Well how about that! I guess that makes me, a forward runner, part of the embedded 'escapist movement.'

And then I discovered this... an awesomely amateur video demonstration of Delhi's running backwards man, Puran Chand, with a few interview fragments. He says he is training for the Commonwealth Games. The interviewer points out running backwards is not part of the Commonwealth Games. Chand replies that he hopes to provide a demonstration of backwards running in the main stadium. Book your seats for that one folks - or just go visit him on Shantipath.

20 March 2010

A canvas most large



The walls of India would make fine art if they were chopped up and displayed in a posh western gallery. People would ooh and ahh over "the luscious textures" and "bold use of colour," the "hints of the figurative" and the "post-modern comment on the impermenence of commerce." They are the work of many hands, and many brushes, of many colliding purposes, and of India's heat and dust and bleaching sunlight and cleansing rains. In fact, I might take lots of wall photos and test this theory on return: You are invited to an exclusive viewing of "A Canvas Most Large - The Walls of India."

Rajasthan is:


.... hot, dry, beautiful and quiet. We soaked up the evening stillness from the top of a rocky peak, gazing out over dusty plains where farmers battle concrete-dust soil, and on to an ancient Aravalli mountain range that runs into Pakistan. After the bussling chaos of Indian cities, it was magic to soak up the silence as a hot breeze ran through our hair and the sun set for the day.

Hard yakka in a sari




It is hard not to notice how much hard manual labour gets done by women in India. I'm not sure what to say about it, apart from noting its sad inevitability as families scratch out a livelihood in adverse circumstances. I remember reading a particularly touching story of the transformative effect tap water had on a woman in rural South Africa. She had walked 5km to fetch water twice a day, taking six hours. When running water was connected to her house she was suddenly liberated - she had six hours every day, forty two hours every week, to focus on bringing up her kids and earning money. Such a simple improvement in her life, but so transformative to her human existence. May such good things come to many more women who toil hard for little reward.

A tale of two rivers



Every evening at dusk above northern New South Wales' Clarence River, thousands of bats fly downstream to feast through the night on the lush sub-tropical fruit plantations. In the silence you can hear their wings dislodging the warm pungent air. Occasionally they swoop low over the river chasing insects or losing touch with the pack.

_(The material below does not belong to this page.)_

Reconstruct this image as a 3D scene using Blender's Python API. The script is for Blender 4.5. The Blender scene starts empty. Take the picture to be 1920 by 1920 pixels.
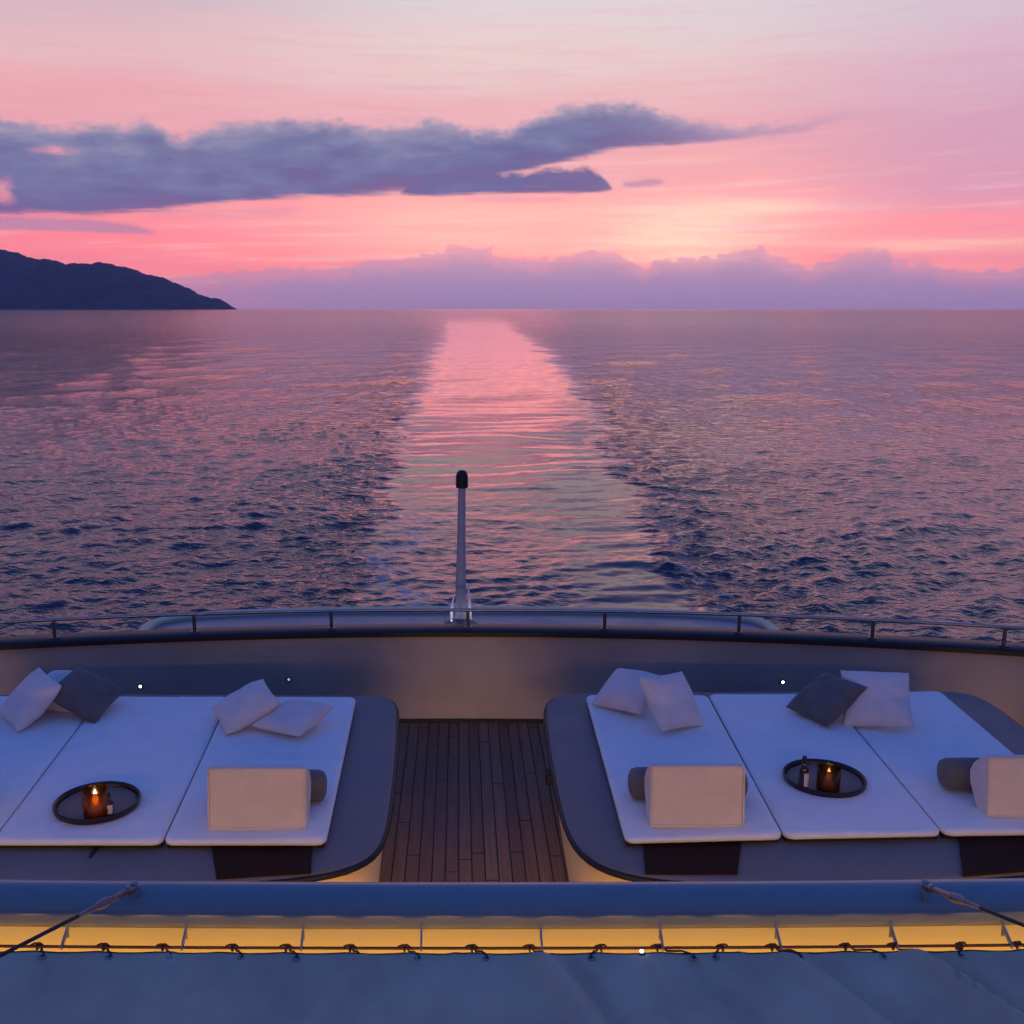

I was amazed to find the same phenomenon recently in dust-dry rural Rajasthan. As the sun set over the rough-hewn mountains, an endless stream of large bats flew upriver, sticking closely to a course marked by sand and scrub. The river, like most I saw in Rajasthan, ran dry. Tracing the course on google-maps later, I saw the river rise abruptly in the nearby mountains and after meandering and linking with many other tributaries, disappear again in the glaring white expanse of the Thar desert a few hundred km away. Quite where the bats were headed is a mystery, by my friend (bat boy pictured here) reckons it is a nightly pilgrimage. Perhaps there's fruit in them there hills.

8 March 2010

A very cheery chai wallah in old Delhi



To find him and his delicious chai, turn left off chandi chawk near the paratha wallahs, then left again at the shop that sells cloth in ten thousand shades of pink, then right at the parked bicycles, then left at the old man sitting on the steps, then right, then left, then right, thenrightthenleftthenright........

A building I like



Delhi has a glut of magnificent mughal buildings, and plenty of raj-era grandeur, but strangely for a city with such a modern overlay, very few interesting modern buildings. This is one of the few I like - nice and simple, unusual in its sloping sides, and thankfully unafflicted by the air-conditioning outlets which blemish most Delhi facades like barnacles on yachts. It currently houses the Commonwealth Games Secretariat (hence the sporty stripes which I suspect were not part of the architect's original vision).

A half dozen bricks each

I wish to dedicate this International Women's Day to all the women who carry bricks on their heads on building sites across India. There's thousands of them and they deserve to be celebrated, if only for a moment in an isolated backwater of the internet. All I can say is I'm amazed by your balance, sad at your lot, admiring of your dignity and deeply hopeful that your husbands share your work ethic. And may your daughters grow up to find less backbreaking professions. Here's to you sisters!

1 March 2010

Abida Parveen



Last night Delhi turned on a sublime evening of Sufi music in the mughal gardens surrounding Humuyun's Tomb. Abida Parveen, a Pakistani Sufi singer, filled the still dusk air with her music of the mystics. As a fat moon rose gently above the dome of the Tomb I leant my back against the monument walls and soaked in their warmth. Summer is here. Delhi is magic.